Thursday, April 17, 2008

Here, but NOT Welcome!

Oh, the hated brown-headed cowbirds are back. They return in the spring just before the songbirds that they parasitize so thoroughly. Here's a male (right) and female hoping to fatten up on cracked corn in our side yard.

I won't recount the entire natural history of the brown-headed cowbird, except to say that they evolved following roving herds of bison, eating the insects these large mammals kicked up. Being constantly mobile, cowbirds could not afford to build a nest, incubate eggs, and raise young. So they adapted to let someone else do all the work. Female cowbirds lay their eggs in the nests of other birds. They are amazingly good at finding hidden bird nests and waiting until the coast is clear to slip in and make an unwanted egg deposit.

Two weeks later the "foster" parents are raising a youngster that is not their own (and probably arguing over whose side of the family the nestling's ugliness comes from).

If it weren't illegal and bad for the soul, I'd consider doing something to control this species. Cowbird control measures have resulted in increased reproduction by the endangered Kirtland's warbler in Michigan.

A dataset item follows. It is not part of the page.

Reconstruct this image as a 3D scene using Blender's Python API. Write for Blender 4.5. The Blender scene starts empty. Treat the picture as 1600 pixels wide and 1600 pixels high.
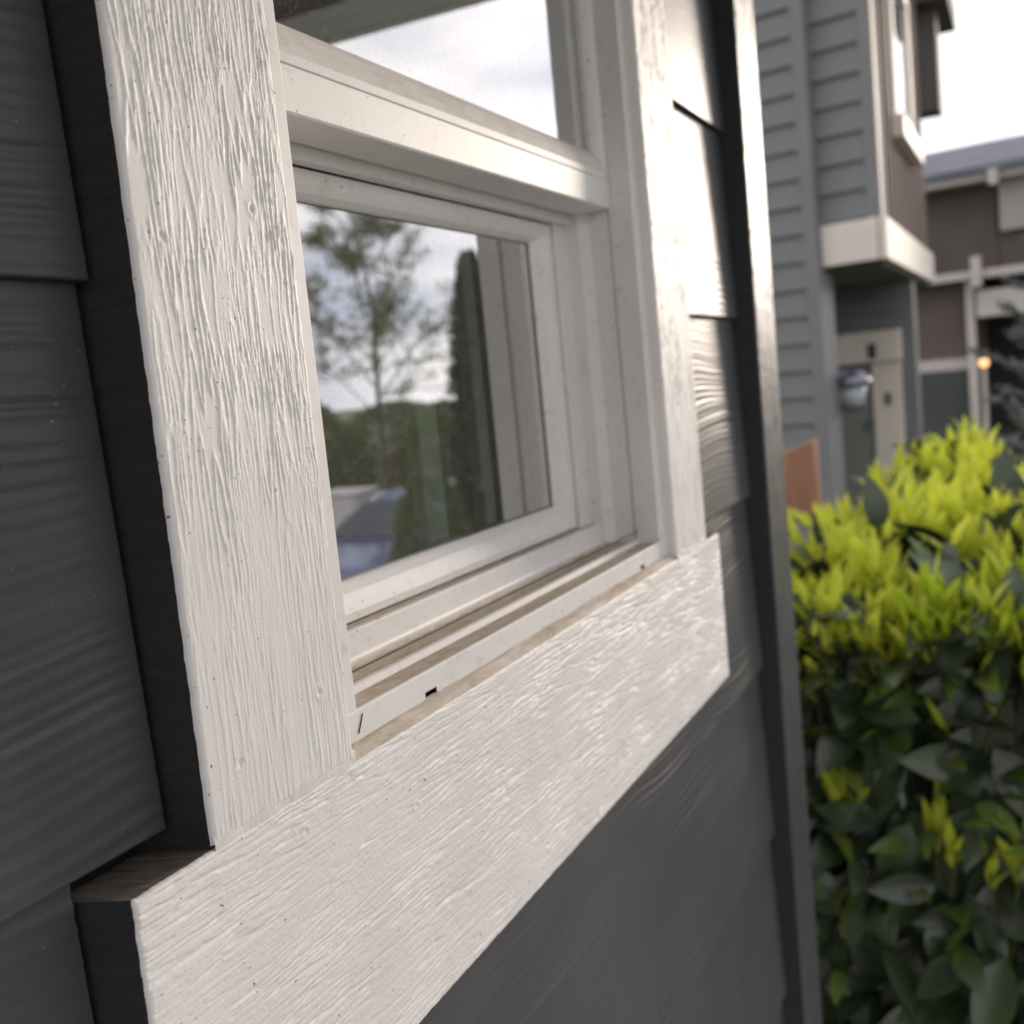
import bpy, bmesh, math, random
import numpy as np
from mathutils import Matrix, Vector

random.seed(7)
scene = bpy.context.scene
COL = scene.collection

# ------------------------------------------------------------------ camera
FOC = 1677.94 / 1600.0
CAM = Vector((-0.2775, -0.2679, 0.1535))
right = Vector((0.43130, -0.89690, -0.09730))
fwd = Vector((0.89020, 0.44060, -0.11560)).normalized()
right = (right - fwd * right.dot(fwd)).normalized()
upv = right.cross(fwd)
cam_data = bpy.data.cameras.new('camera')
cam = bpy.data.objects.new('camera', cam_data)
COL.objects.link(cam)
cam.matrix_world = Matrix(((right.x, upv.x, -fwd.x, CAM.x), (right.y, upv.y, -fwd.y, CAM.y),
                           (right.z, upv.z, -fwd.z, CAM.z), (0, 0, 0, 1)))
cam_data.sensor_width = 36.0
cam_data.lens = 36.0 * FOC
cam_data.clip_start = 0.02
cam_data.clip_end = 800
cam_data.dof.use_dof = True
cam_data.dof.focus_distance = 0.425
cam_data.dof.aperture_fstop = 11.0
cam_data.dof.aperture_blades = 0
scene.camera = cam

# ------------------------------------------------------------------ sky, sun, exposure
SUN_AZ, SUN_EL = -15.0, 9.5          # degrees; azimuth measured from +X towards +Y
SUN_STRENGTH, SUN_ANGLE = 1.3, 11.0
SKY_STRENGTH = 0.10
CLOUD = 10.5
EXPOSURE = 0.92
sd = Vector((math.cos(math.radians(SUN_EL)) * math.cos(math.radians(SUN_AZ)),
             math.cos(math.radians(SUN_EL)) * math.sin(math.radians(SUN_AZ)), math.sin(math.radians(SUN_EL))))
sun_data = bpy.data.lights.new('sun', 'SUN')
sun_data.energy = SUN_STRENGTH
sun_data.angle = math.radians(SUN_ANGLE)
sun_data.color = (1.0, 0.86, 0.72)
sun = bpy.data.objects.new('sun', sun_data)
COL.objects.link(sun)
sun.rotation_euler = sd.to_track_quat('Z', 'Y').to_euler()
sun.location = sd * 60

world = bpy.data.worlds.new('World')
scene.world = world
world.use_nodes = True
wn, wl = world.node_tree.nodes, world.node_tree.links
wn.clear()
wout = wn.new('ShaderNodeOutputWorld')
wbg = wn.new('ShaderNodeBackground')
wsky = wn.new('ShaderNodeTexSky')
wsky.sky_type = 'NISHITA'
wsky.sun_disc = False
wsky.sun_elevation = math.radians(SUN_EL)
wsky.sun_rotation = math.radians(90 - SUN_AZ)
wsky.air_density = 1.0
wsky.dust_density = 0.4
wtc = wn.new('ShaderNodeTexCoord')
wmap = wn.new('ShaderNodeMapping')
wmap.inputs['Scale'].default_value = (1.0, 1.0, 2.6)
wnz = wn.new('ShaderNodeTexNoise')
wnz.inputs['Scale'].default_value = 2.1
wnz.inputs['Detail'].default_value = 7
wnz.inputs['Roughness'].default_value = 0.55
wnz.inputs['Distortion'].default_value = 0.3
wr = wn.new('ShaderNodeValToRGB')
wr.color_ramp.elements[0].position = 0.33
wr.color_ramp.elements[0].color = (0, 0, 0, 1)
wr.color_ramp.elements[1].position = 0.50
wr.color_ramp.elements[1].color = (1, 1, 1, 1)
wnz2 = wn.new('ShaderNodeTexNoise')
wnz2.inputs['Scale'].default_value = 4.0
wnz2.inputs['Detail'].default_value = 5
wr2 = wn.new('ShaderNodeValToRGB')
wr2.color_ramp.elements[0].position = 0.35
wr2.color_ramp.elements[0].color = (0.48 * CLOUD, 0.50 * CLOUD, 0.60 * CLOUD, 1)
wr2.color_ramp.elements[1].position = 0.65
wr2.color_ramp.elements[1].color = (1.08 * CLOUD, 1.0 * CLOUD, 0.95 * CLOUD, 1)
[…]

Every year here on our farm we see fledgling cowbirds and it makes me heartsick to think of the wood thrushes, blue-winged warblers, and indigo buntings that were fooled into raising them.

One species that never has to raise cowbirds to fledging is the American goldfinch. Their nests get cowbird eggs to be sure, but the nestling cowbirds cannot survive on the goldfinches' all-seed diet.

Instead of "offing" cowbirds, we'll quit feeding so much corn and mixed seed (which the cowbirds love) and we'll curse these parasites whenever we see them.